3. Livestock animal management system according to one of the preceding claims, wherein the time threshold depends on the time since the most recent feed provision event.

4. Livestock animal management system according to Claim 3, comprising an automatic feeding system for dispensing feed at the feed fence, wherein the feeding system is configured to transmit the time of a feed provision event to said control device.

5. Livestock animal management system according to Claim 3 or 4, wherein the feed provision event comprises providing fresh feed at the feed fence or pushing back previously dispensed feed.

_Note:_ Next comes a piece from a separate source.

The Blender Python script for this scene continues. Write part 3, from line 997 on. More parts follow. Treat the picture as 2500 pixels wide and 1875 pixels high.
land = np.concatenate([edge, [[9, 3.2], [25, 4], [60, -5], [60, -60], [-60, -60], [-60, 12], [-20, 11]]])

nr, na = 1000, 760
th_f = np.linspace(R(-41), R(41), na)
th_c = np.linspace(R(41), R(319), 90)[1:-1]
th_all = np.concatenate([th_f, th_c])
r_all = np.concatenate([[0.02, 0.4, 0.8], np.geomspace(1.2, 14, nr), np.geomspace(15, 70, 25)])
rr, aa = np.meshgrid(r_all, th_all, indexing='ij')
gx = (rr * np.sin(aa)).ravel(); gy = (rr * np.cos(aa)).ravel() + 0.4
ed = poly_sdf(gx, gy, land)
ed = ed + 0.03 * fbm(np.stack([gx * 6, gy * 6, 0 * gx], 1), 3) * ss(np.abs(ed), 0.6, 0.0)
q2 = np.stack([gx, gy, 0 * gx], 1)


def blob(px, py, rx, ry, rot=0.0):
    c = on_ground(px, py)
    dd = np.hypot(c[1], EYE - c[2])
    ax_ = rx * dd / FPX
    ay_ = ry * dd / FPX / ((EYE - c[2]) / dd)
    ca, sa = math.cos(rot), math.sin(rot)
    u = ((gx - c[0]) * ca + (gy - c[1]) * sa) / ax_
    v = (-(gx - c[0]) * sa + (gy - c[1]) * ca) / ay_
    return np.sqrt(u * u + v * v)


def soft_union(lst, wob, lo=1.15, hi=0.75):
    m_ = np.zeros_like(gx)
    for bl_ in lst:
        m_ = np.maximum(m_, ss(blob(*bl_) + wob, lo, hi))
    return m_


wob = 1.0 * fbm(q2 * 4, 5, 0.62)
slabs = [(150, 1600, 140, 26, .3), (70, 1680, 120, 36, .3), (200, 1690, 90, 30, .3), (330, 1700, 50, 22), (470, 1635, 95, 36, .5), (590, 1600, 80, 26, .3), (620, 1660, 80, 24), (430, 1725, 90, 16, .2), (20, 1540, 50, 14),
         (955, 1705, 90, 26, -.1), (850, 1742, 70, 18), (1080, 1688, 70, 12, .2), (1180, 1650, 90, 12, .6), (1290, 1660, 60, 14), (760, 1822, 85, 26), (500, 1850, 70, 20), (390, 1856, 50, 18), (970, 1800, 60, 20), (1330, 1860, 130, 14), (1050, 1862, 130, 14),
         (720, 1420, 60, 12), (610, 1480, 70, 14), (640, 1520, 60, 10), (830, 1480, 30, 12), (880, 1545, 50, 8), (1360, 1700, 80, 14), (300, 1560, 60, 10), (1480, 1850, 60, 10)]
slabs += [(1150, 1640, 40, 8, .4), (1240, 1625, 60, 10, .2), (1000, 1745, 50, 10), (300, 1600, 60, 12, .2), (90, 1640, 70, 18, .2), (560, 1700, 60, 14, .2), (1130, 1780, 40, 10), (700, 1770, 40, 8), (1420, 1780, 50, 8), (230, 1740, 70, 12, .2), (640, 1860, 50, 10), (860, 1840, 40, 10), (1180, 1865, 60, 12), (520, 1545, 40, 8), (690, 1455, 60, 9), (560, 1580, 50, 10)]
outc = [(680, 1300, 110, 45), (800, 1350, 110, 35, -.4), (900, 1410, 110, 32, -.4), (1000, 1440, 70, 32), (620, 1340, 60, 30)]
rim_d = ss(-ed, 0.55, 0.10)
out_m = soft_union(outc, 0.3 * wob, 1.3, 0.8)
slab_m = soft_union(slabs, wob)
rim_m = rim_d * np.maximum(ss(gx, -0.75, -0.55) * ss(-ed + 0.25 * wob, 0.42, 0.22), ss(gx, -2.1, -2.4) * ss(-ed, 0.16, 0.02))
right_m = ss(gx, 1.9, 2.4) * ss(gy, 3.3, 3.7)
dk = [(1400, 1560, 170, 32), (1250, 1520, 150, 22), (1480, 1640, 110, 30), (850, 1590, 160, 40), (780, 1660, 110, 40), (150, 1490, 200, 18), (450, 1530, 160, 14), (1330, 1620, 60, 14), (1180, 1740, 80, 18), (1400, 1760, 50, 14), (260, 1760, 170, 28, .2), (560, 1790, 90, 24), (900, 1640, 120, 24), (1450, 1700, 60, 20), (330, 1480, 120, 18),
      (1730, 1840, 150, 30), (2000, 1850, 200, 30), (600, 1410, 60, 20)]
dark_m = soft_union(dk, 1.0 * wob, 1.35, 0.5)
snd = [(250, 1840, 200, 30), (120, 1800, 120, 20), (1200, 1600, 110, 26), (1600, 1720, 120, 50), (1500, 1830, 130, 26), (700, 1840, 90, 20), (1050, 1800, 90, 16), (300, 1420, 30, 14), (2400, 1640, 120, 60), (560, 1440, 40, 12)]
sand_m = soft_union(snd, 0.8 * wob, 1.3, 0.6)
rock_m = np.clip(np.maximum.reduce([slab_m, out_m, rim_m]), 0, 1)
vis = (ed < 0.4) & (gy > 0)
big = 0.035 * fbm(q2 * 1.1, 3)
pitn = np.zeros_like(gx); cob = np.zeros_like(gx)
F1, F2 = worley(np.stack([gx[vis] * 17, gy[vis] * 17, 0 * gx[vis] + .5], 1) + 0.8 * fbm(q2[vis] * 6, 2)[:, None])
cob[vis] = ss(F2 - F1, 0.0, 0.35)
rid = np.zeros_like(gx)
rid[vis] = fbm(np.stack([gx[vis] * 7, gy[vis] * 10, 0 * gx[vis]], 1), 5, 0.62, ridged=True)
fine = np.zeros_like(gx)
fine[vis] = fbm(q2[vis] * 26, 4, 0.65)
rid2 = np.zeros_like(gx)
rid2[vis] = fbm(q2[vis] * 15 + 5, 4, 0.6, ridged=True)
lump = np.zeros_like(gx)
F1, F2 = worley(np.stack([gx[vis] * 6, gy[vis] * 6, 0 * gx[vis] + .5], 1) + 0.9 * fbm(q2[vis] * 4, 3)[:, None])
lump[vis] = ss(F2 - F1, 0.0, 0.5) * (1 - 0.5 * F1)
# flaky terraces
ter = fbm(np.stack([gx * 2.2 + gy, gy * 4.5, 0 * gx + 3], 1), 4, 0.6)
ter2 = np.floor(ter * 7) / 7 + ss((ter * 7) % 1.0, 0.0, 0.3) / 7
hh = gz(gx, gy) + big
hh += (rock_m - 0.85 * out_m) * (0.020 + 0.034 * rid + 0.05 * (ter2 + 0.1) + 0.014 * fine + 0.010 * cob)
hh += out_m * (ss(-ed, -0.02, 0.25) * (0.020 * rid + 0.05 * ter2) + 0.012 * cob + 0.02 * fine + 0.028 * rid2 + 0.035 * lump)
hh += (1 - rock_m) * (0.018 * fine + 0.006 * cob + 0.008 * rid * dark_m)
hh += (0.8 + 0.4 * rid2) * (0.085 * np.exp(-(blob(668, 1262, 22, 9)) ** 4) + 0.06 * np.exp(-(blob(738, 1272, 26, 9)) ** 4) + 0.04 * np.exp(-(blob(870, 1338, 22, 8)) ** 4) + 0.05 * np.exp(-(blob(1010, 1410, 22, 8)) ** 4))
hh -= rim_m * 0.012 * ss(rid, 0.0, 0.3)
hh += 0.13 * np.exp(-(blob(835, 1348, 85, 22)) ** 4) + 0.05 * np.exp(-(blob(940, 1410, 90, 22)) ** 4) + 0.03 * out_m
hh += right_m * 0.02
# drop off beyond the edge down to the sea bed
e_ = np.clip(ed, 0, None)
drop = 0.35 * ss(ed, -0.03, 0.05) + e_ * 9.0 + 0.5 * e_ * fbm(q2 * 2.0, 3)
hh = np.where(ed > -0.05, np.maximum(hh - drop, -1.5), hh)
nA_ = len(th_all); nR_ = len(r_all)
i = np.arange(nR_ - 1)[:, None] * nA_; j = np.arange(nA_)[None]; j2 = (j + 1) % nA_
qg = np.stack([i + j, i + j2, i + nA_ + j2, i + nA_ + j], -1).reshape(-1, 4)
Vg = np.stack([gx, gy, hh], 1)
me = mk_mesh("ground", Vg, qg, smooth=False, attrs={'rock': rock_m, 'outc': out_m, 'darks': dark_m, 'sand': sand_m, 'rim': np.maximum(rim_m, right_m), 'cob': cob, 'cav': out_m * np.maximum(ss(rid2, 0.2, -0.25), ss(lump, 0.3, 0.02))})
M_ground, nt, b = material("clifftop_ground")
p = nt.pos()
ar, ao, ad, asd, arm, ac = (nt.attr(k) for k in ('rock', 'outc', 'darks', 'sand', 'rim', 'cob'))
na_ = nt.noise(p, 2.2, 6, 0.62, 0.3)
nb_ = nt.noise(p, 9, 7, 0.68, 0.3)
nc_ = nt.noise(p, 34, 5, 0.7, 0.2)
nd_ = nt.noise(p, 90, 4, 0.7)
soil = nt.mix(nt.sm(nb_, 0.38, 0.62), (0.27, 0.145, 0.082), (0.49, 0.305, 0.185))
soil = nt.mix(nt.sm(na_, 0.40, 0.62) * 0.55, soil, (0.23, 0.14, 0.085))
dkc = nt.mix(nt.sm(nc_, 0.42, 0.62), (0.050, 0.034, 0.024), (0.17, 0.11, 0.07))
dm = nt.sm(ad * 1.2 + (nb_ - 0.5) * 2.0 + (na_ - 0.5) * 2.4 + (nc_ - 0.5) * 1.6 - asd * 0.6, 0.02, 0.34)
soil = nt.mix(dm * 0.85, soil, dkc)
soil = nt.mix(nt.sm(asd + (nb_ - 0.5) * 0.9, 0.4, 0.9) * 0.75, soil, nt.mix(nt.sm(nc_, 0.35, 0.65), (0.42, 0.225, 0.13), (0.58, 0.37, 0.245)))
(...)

6. Livestock animal management system according to one of the preceding claims, wherein the livestock animal locating system comprises a camera system having at least one camera for repeatedly recording images of at least a part of the livestock shed including the feed fence, and an image-processing device for processing the images and identifying one or more animals in said images.

7. Livestock animal management system according to Claim 6, wherein the image-processing device is furthermore configured for identifying a deviation from an upright position of the livestock animal in the image.

8. Livestock animal management system according to Claim 7, wherein the control device is configured for generating a fall alarm if said deviation is present for at least a fall threshold.

9. Livestock animal management system according to one of the preceding claims, wherein the control device is configured for emitting a lock alarm if the positions of a plurality of the livestock animals, in particular of all livestock animals along said feed fence, remain at least within the distance threshold of a respective one of the feed fence positions for at least the predetermined time threshold.

10. Livestock animal management system according to one of the preceding claims, furthermore comprising at least one autonomously navigating vehicle in the livestock shed, in particular in the livestock space, wherein the control device is configured to instruct said vehicle, when an animal alarm, fall alarm or lock alarm is generated, to maintain at least a predetermined distance to the respective feed fence position.